Si Cobas traccia anche un parallelo con i recenti fatti di Piacenza, mentre Calp ha pubblicato, insieme all’associazione Genova Antifascista, un video sulla propria pagina Facebook per commentare gli episodi contestati dalla procura. Infatti, sottolinea Nivoi, «nel porto di Genova c’è un forte radicamento antifascista, come in tutta la città, per quello che ha passato Genova durante la seconda guerra mondiale, durante il governo Tambroni del ’60, anche durante gli anni di piombo».

 

Le vicende di piazza legate all’antifascismo sono però sempre state scollegate dalle attività sindacali: «Quando c’è un’azione da fare contro i fascisti, noi come Calp non ci tiriamo indietro, tant’è che molti di noi hanno denunce legate a fatti di piazza, ma sono scollegate dall’inchiesta».

 

Nel video, un lavoratore portuale e un’attivista di Genova Antifascista ricordano anche che la procura di Roma «ha aperto un’indagine contro i responsabili della Rwm Italia produttrice degli ordigni e dell’Uama, l’agenzia del Ministero degli Esteri che autorizza l’esportazione di armamenti, a seguito delle morti civili procurate in Yemen e documentate da Amnesty International».

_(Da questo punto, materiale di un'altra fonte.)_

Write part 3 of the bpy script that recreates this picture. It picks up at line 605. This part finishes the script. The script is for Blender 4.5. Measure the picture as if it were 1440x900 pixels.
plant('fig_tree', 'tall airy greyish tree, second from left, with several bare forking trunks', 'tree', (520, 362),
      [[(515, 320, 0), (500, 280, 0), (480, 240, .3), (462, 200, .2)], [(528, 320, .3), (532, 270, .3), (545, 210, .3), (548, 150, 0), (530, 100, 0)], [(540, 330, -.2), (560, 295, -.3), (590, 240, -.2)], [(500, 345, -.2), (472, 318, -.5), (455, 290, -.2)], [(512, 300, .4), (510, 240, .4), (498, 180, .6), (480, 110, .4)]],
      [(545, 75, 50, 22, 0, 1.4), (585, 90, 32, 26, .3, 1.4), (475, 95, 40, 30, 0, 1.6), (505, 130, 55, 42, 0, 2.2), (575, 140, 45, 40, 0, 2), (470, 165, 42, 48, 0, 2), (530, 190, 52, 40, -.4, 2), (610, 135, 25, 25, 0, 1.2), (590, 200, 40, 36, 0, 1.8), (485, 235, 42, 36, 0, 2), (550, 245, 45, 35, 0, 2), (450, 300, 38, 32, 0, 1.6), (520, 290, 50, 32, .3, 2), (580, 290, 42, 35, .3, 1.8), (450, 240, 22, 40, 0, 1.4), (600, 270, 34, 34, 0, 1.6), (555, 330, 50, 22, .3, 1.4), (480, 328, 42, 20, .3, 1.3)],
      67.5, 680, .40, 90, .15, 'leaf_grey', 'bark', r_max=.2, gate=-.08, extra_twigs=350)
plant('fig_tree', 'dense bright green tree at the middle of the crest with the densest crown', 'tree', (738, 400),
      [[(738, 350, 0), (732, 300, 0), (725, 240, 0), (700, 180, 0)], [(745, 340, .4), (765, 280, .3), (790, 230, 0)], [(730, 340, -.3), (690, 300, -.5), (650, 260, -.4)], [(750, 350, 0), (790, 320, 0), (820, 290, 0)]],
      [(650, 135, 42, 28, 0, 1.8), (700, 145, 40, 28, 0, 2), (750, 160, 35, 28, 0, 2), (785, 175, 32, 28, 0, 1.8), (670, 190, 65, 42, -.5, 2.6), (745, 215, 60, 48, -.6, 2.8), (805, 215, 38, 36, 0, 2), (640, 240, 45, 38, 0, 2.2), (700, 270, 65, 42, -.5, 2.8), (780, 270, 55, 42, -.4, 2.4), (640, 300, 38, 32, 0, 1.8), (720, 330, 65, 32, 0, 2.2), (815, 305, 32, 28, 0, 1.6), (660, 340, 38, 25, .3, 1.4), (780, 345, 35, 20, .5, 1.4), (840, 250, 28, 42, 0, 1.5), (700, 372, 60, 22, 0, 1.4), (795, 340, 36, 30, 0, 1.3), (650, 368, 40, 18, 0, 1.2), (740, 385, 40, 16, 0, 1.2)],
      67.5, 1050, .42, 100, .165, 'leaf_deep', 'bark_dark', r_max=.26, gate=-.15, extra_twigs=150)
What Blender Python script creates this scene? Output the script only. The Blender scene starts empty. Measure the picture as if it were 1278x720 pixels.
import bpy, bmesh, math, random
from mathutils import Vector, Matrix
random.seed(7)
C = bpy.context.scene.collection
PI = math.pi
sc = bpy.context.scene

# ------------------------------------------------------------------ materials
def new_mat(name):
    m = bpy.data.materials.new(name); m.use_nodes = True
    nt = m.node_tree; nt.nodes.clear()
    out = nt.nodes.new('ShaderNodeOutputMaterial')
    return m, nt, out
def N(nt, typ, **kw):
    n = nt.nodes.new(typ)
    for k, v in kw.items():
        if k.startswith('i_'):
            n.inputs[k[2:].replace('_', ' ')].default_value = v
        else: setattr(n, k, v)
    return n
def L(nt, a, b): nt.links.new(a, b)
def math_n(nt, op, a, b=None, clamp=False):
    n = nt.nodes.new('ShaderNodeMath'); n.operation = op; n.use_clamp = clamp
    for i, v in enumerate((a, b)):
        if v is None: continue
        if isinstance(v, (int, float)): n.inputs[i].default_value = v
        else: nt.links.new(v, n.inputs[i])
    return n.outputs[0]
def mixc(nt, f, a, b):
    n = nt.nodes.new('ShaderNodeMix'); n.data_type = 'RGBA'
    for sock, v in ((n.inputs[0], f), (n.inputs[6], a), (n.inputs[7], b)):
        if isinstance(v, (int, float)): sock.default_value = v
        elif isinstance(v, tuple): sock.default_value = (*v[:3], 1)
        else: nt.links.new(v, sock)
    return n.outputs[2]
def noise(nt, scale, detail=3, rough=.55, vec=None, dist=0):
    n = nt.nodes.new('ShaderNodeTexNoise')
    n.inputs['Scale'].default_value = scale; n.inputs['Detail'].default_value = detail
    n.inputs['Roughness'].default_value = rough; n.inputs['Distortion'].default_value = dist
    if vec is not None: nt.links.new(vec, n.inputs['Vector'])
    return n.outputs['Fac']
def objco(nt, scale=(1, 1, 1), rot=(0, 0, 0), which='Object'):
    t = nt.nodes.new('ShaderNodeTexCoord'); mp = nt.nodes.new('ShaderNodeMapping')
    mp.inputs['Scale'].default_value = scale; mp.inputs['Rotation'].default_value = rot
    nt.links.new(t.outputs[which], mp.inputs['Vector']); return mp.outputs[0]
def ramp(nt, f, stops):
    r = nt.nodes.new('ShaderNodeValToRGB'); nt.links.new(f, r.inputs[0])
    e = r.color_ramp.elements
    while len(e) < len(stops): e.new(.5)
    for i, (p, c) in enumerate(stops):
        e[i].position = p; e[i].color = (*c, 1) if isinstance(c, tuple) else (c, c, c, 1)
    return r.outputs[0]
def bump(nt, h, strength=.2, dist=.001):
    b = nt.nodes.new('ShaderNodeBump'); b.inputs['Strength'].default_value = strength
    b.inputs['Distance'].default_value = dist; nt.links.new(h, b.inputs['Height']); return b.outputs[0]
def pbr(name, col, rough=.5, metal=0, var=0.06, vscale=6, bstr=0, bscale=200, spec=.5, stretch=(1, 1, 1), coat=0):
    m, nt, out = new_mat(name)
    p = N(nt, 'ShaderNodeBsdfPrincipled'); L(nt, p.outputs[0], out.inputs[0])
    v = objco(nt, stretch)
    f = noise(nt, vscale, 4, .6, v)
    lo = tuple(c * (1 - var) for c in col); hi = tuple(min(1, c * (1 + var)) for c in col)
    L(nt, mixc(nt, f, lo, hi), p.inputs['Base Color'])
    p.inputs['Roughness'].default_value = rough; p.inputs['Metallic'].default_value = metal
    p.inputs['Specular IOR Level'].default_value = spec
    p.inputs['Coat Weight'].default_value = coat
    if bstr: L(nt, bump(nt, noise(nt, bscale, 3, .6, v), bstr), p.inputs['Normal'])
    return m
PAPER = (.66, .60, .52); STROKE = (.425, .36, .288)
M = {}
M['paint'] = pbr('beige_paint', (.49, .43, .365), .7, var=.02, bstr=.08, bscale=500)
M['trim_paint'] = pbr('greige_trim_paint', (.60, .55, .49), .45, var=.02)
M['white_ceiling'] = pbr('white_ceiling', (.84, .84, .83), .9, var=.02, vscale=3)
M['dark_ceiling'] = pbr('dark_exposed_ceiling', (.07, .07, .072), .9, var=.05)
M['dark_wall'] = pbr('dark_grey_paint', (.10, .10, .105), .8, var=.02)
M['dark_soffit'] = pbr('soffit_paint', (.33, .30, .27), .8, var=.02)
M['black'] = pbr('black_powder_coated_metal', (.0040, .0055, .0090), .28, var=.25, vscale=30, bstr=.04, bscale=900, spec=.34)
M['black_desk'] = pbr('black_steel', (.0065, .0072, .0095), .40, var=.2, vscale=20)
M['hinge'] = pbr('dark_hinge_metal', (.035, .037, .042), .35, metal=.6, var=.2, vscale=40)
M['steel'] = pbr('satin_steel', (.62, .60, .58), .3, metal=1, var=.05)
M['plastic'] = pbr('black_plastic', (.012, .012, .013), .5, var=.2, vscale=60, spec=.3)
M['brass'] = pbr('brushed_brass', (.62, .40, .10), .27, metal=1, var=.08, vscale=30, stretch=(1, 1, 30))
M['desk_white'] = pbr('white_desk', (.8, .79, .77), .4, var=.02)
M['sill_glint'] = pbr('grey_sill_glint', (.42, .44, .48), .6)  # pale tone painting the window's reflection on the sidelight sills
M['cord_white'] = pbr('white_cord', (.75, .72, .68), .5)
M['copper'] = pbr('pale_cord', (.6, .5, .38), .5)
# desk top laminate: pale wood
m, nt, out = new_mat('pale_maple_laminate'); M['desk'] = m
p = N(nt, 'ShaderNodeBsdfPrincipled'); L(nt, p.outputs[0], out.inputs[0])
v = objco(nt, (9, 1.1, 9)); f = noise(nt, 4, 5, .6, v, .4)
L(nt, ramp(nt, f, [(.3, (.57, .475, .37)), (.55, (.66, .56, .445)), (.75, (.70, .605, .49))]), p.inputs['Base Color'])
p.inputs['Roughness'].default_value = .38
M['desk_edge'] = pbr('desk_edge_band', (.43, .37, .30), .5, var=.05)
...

Per questo motivo invitano le istituzioni ad «acquisire dall’Agenzia Delta e dal Terminal Gmt i documenti di carico e di destinazione delle merci trasportate dalle navi Bahri verso gli Stati del Medio Oriente, compresa la Turchia che, denunciata dalla stessa procura per la nave Bana in relazione all’embargo libico, impiega in Siria contro i civili le armi sbarcate dalle Bahri a Iskenderun».

Conclude Nivoi: «Dicono che siamo dei delinquenti: secondo noi sono loro invece i delinquenti. Vendono a Isis, Turchia e Arabia Saudita però poi in tv fanno passare il messaggio che sono contro la bandiera nera e i turchi».